* _Do this_
Retype the data that follows line by line, exactly, and leave its pictures out.

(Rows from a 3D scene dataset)
• • • •
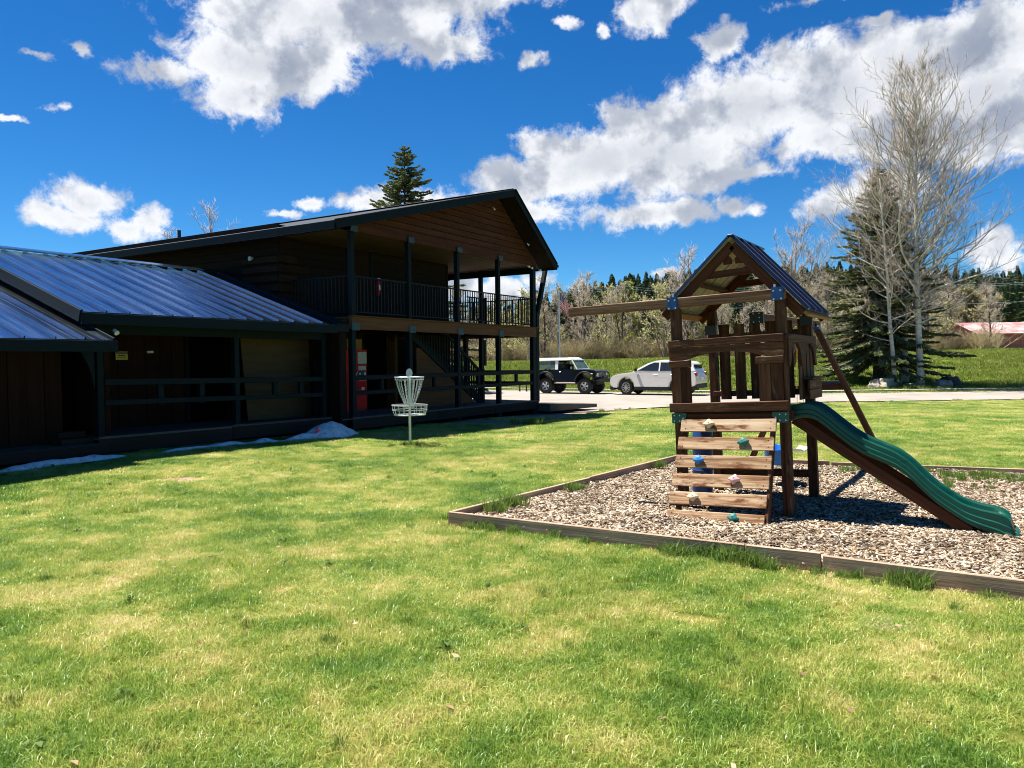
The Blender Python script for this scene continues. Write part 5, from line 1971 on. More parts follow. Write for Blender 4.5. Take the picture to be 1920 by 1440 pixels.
def swing(name, label, x, y, zs, kind):
    p = play_pt(x, y, zs)
    t_ = thing(name, label, 'swing', p, (0, 0, -0.5686 + R(90)))
    top = 2.16 - zs
    if kind == 'flat':
        s_ = MB()
        N3 = 10
        for i in range(N3):
            a0, a1 = -1 + 2 * i / N3, -1 + 2 * (i + 1) / N3
            x0, x1 = a0 * .22, a1 * .22
            z0, z1 = .035 * a0 * a0, .035 * a1 * a1
            s_.add([(x0, -.07, z0), (x1, -.07, z1), (x1, .07, z1), (x0, .07, z0), (x0, -.07, z0 + .018), (x1, -.07, z1 + .018), (x1, .07, z1 + .018), (x0, .07, z0 + .018)],
                   [(0, 3, 2, 1), (4, 5, 6, 7), (0, 1, 5, 4), (2, 3, 7, 6)] + ([(3, 0, 4, 7)] if i == 0 else []) + ([(1, 2, 6, 5)] if i == N3 - 1 else []))
        s_.build('seat', 'white_plastic', t_)
        mt_ = 'yellow_rope'
    else:
        s_ = MB()
        prof = [(.0, 0), (.12, .01), (.15, .08), (.16, .2), (.185, .30), (.17, .30), (.145, .2), (.13, .09), (.0, .03)]
        N3 = 20
        for i in range(N3 + 1):
            an = 2 * math.pi * i / N3
            back = 1 + .25 * max(0, math.sin(an))
            for (r_, z_) in prof:
                s_.v.append((r_ * math.cos(an) * 1.5, r_ * math.sin(an), z_ * back * .72))
        k2 = len(prof)
        for i in range(N3):
            for j in range(k2 - 1):
                s_.f.append((i * k2 + j, (i + 1) * k2 + j, (i + 1) * k2 + j + 1, i * k2 + j + 1))
        s_.build('seat', 'bright_blue', t_, True)
        mt_ = 'yellow_rope'
    for sx in (-1, 1):
        r_ = MB()
        r_.tube([(sx * .2, 0, .03 if kind == 'flat' else .20), (sx * .2, 0, top)], .0045, 6)
        r_.build('rope', mt_, t_)
    return t_


swing('bucket_swing', 'bright blue toddler bucket swing behind the climbing wall', SX - .04, 2.05, .30, 'bucket')
swing('flat_swing', 'white flat swing seat on yellow ropes behind the playset', SX + .01, 3.15, .36, 'flat')

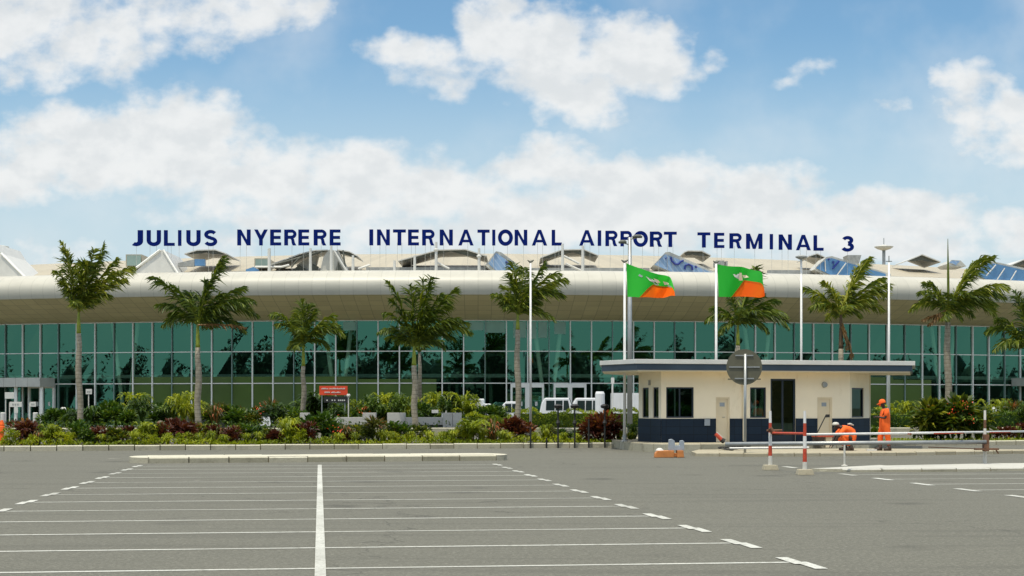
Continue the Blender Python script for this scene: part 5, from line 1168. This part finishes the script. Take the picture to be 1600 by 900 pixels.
• • • •
* _Solution_
The Blender Python script for this scene continues. Write part 5, from line 1971 on. More parts follow. Write for Blender 4.5. Take the picture to be 1920 by 1440 pixels.
def swing(name, label, x, y, zs, kind):
    p = play_pt(x, y, zs)
    t_ = thing(name, label, 'swing', p, (0, 0, -0.5686 + R(90)))
    top = 2.16 - zs
    if kind == 'flat':
        s_ = MB()
        N3 = 10
        for i in range(N3):
            a0, a1 = -1 + 2 * i / N3, -1 + 2 * (i + 1) / N3
            x0, x1 = a0 * .22, a1 * .22
            z0, z1 = .035 * a0 * a0, .035 * a1 * a1
            s_.add([(x0, -.07, z0), (x1, -.07, z1), (x1, .07, z1), (x0, .07, z0), (x0, -.07, z0 + .018), (x1, -.07, z1 + .018), (x1, .07, z1 + .018), (x0, .07, z0 + .018)],
                   [(0, 3, 2, 1), (4, 5, 6, 7), (0, 1, 5, 4), (2, 3, 7, 6)] + ([(3, 0, 4, 7)] if i == 0 else []) + ([(1, 2, 6, 5)] if i == N3 - 1 else []))
        s_.build('seat', 'white_plastic', t_)
        mt_ = 'yellow_rope'
    else:
        s_ = MB()
        prof = [(.0, 0), (.12, .01), (.15, .08), (.16, .2), (.185, .30), (.17, .30), (.145, .2), (.13, .09), (.0, .03)]
        N3 = 20
        for i in range(N3 + 1):
            an = 2 * math.pi * i / N3
            back = 1 + .25 * max(0, math.sin(an))
            for (r_, z_) in prof:
                s_.v.append((r_ * math.cos(an) * 1.5, r_ * math.sin(an), z_ * back * .72))
        k2 = len(prof)
        for i in range(N3):
            for j in range(k2 - 1):
                s_.f.append((i * k2 + j, (i + 1) * k2 + j, (i + 1) * k2 + j + 1, i * k2 + j + 1))
        s_.build('seat', 'bright_blue', t_, True)
        mt_ = 'yellow_rope'
    for sx in (-1, 1):
        r_ = MB()
        r_.tube([(sx * .2, 0, .03 if kind == 'flat' else .20), (sx * .2, 0, top)], .0045, 6)
        r_.build('rope', mt_, t_)
    return t_


swing('bucket_swing', 'bright blue toddler bucket swing behind the climbing wall', SX - .04, 2.05, .30, 'bucket')
swing('flat_swing', 'white flat swing seat on yellow ropes behind the playset', SX + .01, 3.15, .36, 'flat')

Continue the Blender Python script for this scene: part 5, from line 1168. This part finishes the script. Take the picture to be 1600 by 900 pixels.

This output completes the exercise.